Il s’est un moment opposé à ce projet, il y a eu beaucoup de tension avec les marins, parce qu’il y a des conflits d’usage. Il y a des permis qui existent aujourd’hui et qui ne lui rapportent pas assez parce qu’il faut qu’il y ait un retour pour les populations et l’écosystème local. Je souhaite qu’il ne soit pas donné de nouveau permis, je m’engage à cela. Il y aura, dans le plan de croissance Guyane que je souhaite conduire à son terme et négocier, une compensation pour cela.
C’est comme cela que l’Etat accompagnera le territoire. Je ne veux pas qu’on ait un jeu de dupes entre nous, c’est-à-dire vous promettre quelque chose alors que c’est le territoire qui le décide. Nous sommes parfaitement clairs, et je propose cela en transparence avec tout le monde.
PC : Donc pas de nouveau permis d’exploration d’hydrocarbures, pétrole et gaz dans les eaux territoriales françaises, partout dans le monde, c’est cela votre engagement ?
EM : Exactement, c’est cela mon engagement. Avec un engagement, pour la Guyane, de compensation de la perte fiscale attendue parce que je veux être respectueux. Ils ont besoin de ressources financières...C’est ce que j’ai évoqué avec Rodolphe ALEXANDRE.
PC : Cela veut donc dire, si je précise pour la Guyane, pas de nouveau permis pour l’entreprise Total.
EM : Exactement. Pour la biodiversité, c’est un objectif extrêmement important, compte tenu des réalités que vous exposiez, parce que c’est aussi un objectif de durabilité de notre modèle de croissance. 40% de ce que nous créons sur la planète est lié à cette biodiversité de près ou de loin, par nos modèles agricoles, la production, etc. Là-dessus, je vais prendre quelques engagements clairs, on y reviendra sans doute, quand on parlera d’alimentation, de pesticides.
Pour les territoires ultramarins, c’est le coeur de notre biodiversité. Je souhaite que la biodiversité ultramarine soit protégée, et bien protégée, il y a un travail qui a commencé, je souhaite qu’on aille plus loin. Pour être très concret sur le sujet des autres projets, je souhaite qu’on puisse avancer, parce que c’est important pour le développement économique en particulier de la Guyane, sur, par exemple, les projets de mines, dans le cadre des mines responsables. Nous pouvons avancer sur des projets raisonnables, encadrés, où il y a un engagement des industriels, sous le contrôle de l’Etat, en lien avec les collectivités territoriales, pour créer de l’emploi et de l’activité sans détruire la biodiversité, sans avoir des rejets de cyanure qui sont absolument terribles pour les nappes phréatiques, les réserves halieutiques, les populations locales.
J’ai été un ministre extrêmement vigilant sur tous les projets sauvages.
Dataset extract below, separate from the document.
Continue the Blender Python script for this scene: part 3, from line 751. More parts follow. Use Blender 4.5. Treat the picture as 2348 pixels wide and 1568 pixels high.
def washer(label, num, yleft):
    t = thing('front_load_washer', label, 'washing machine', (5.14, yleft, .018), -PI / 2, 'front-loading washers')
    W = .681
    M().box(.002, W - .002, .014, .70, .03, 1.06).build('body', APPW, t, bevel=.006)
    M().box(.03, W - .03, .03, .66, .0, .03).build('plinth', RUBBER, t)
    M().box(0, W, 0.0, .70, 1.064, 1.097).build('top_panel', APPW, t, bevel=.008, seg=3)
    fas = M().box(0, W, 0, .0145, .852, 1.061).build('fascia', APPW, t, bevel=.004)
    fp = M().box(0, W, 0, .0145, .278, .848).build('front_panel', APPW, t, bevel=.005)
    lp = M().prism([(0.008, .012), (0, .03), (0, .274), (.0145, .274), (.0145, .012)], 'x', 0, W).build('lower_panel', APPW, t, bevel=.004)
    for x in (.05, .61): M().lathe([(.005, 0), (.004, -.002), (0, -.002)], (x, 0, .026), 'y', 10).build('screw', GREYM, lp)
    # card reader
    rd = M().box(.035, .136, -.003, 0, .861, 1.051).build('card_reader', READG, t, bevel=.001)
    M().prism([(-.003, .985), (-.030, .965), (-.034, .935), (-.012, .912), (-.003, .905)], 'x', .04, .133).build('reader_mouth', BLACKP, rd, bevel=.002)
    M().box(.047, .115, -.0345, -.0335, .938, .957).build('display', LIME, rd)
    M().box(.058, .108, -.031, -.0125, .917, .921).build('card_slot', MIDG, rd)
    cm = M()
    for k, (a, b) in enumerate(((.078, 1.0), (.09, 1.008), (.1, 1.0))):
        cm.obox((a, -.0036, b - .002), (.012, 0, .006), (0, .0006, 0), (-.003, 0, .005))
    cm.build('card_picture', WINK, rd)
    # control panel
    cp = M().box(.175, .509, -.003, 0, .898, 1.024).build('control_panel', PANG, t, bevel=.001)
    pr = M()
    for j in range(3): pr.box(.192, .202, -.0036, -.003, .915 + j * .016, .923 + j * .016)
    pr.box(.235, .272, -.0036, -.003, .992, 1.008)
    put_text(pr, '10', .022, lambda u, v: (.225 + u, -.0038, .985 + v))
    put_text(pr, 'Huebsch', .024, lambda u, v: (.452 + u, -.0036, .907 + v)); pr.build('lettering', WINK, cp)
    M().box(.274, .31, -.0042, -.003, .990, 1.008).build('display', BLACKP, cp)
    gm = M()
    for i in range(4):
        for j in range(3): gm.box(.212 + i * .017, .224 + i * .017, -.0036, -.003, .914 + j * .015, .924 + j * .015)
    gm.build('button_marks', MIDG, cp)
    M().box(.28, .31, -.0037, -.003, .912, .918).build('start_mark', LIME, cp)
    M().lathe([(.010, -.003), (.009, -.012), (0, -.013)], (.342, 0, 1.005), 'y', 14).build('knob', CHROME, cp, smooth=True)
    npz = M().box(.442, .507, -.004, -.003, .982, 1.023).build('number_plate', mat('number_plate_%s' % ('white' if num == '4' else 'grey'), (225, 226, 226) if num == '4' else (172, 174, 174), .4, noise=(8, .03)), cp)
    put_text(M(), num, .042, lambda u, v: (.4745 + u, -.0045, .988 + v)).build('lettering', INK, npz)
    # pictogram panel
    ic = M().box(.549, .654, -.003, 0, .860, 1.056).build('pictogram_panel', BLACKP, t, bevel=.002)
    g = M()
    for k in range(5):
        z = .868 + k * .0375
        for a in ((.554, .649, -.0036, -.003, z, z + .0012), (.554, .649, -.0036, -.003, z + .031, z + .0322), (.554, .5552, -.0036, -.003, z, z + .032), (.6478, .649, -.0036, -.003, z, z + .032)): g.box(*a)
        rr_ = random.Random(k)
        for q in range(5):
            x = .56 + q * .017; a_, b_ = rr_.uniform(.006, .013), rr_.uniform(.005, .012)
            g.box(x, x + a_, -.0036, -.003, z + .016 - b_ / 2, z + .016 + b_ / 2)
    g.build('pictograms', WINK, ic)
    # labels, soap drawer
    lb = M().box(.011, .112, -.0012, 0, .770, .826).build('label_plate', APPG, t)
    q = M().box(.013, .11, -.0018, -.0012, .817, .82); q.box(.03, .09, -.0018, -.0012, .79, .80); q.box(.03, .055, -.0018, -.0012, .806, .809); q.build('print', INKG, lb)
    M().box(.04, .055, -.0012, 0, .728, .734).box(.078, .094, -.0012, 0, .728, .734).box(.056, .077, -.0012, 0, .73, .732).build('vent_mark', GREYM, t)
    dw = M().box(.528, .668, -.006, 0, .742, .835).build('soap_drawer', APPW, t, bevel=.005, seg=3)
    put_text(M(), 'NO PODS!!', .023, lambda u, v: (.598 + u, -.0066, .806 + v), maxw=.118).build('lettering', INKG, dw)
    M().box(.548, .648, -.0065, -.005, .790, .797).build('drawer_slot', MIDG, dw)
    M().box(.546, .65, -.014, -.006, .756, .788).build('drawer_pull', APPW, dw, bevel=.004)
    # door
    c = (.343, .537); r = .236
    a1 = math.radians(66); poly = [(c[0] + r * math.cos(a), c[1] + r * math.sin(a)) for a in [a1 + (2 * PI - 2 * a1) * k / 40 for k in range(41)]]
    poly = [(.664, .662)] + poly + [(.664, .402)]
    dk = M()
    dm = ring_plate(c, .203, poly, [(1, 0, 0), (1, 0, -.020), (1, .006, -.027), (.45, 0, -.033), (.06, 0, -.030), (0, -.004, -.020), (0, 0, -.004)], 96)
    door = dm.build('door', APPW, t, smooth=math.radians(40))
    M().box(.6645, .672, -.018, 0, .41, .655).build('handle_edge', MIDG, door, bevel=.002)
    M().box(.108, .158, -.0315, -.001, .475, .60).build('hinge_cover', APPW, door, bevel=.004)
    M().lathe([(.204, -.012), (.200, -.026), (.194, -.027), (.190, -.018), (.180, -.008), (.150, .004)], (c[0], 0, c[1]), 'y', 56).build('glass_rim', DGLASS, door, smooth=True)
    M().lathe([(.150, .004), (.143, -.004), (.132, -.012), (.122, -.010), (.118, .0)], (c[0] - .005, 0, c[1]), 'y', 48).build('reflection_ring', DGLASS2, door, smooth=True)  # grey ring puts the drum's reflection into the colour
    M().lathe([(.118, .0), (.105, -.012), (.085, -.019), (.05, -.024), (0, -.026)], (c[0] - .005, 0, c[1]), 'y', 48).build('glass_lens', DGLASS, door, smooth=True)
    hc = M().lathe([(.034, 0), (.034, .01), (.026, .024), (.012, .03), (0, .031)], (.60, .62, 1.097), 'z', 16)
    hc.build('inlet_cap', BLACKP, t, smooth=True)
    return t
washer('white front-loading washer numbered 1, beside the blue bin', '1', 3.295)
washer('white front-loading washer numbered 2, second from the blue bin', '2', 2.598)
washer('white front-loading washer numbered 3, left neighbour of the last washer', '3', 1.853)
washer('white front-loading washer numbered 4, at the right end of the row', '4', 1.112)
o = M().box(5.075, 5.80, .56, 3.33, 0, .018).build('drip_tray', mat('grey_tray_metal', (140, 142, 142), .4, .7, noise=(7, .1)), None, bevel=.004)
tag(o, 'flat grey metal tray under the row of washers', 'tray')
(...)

Nous avons été très durs, nous les avons fermés. J’ai accompagné les projets de PME locales, qui étaient dans le cadre des mines responsables, et tous les projets qui s’inscrivaient dans ce champ. C’est cet équilibre que je veux tenir. La biodiversité, je pense que c’est très important pour l’Outre-mer. Je souhaite, dans le quinquennat à venir, que la France s’engage avec une conférence mondiale sur la biodiversité qui puisse justement éveiller la conscience.
PC : Il existe déjà des négociations internationales.
EM : Exactement. nous devons en faire un point d’orgue, un momentum, pour là aussi prendre des engagements internationaux. Je souhaite que cette conférence soit d’ailleurs abritée dans un territoire d’Outre-mer. Je l’ai écrit dans mon livre Révolution, la biodiversité, ça touche tous les territoires, y compris l’hexagone. Quand on parle d’artificialisation des sols, et là-dessus, je veux prendre un engagement très clair d’avoir cet objectif de zéro artificialisation nette.
PC : Donc votre proposition : une grande proposition internationale hébergée par la France sur la biodiversité dans le monde et qui se tiendrait dans un des territoires d’Outre- mer. Après ces questions, on va passer à une grande thématique qui est l’énergie, le climat, avec un premier sujet qui est malheureusement d’actualité très chaude puisque nous avons appris, quelques secondes avant de commencer ce live, qu’il y avait une explosion en cours à la centrale nucléaire de Flamanville. Apparemment, selon les informations dont on dispose en ce moment-même, il n’y a pas de risque majeur selon la préfecture - cela peut éventuellement toujours évoluer. Je ne vais pas vous demander, sauf si vous le souhaitez, bien évidemment, de réagir à chaud puisqu’on ne dispose pas de toutes les informations, donc, dans ce contexte, de prendre quand même un tout petit peu de recul sur la question du nucléaire. Quelle est votre stratégie ? Est-ce que vous maintenez la loi de transition ? Ce sont de nombreuses questions qui ont été posées sur ce sujet par l’ensemble de la communauté du WWF.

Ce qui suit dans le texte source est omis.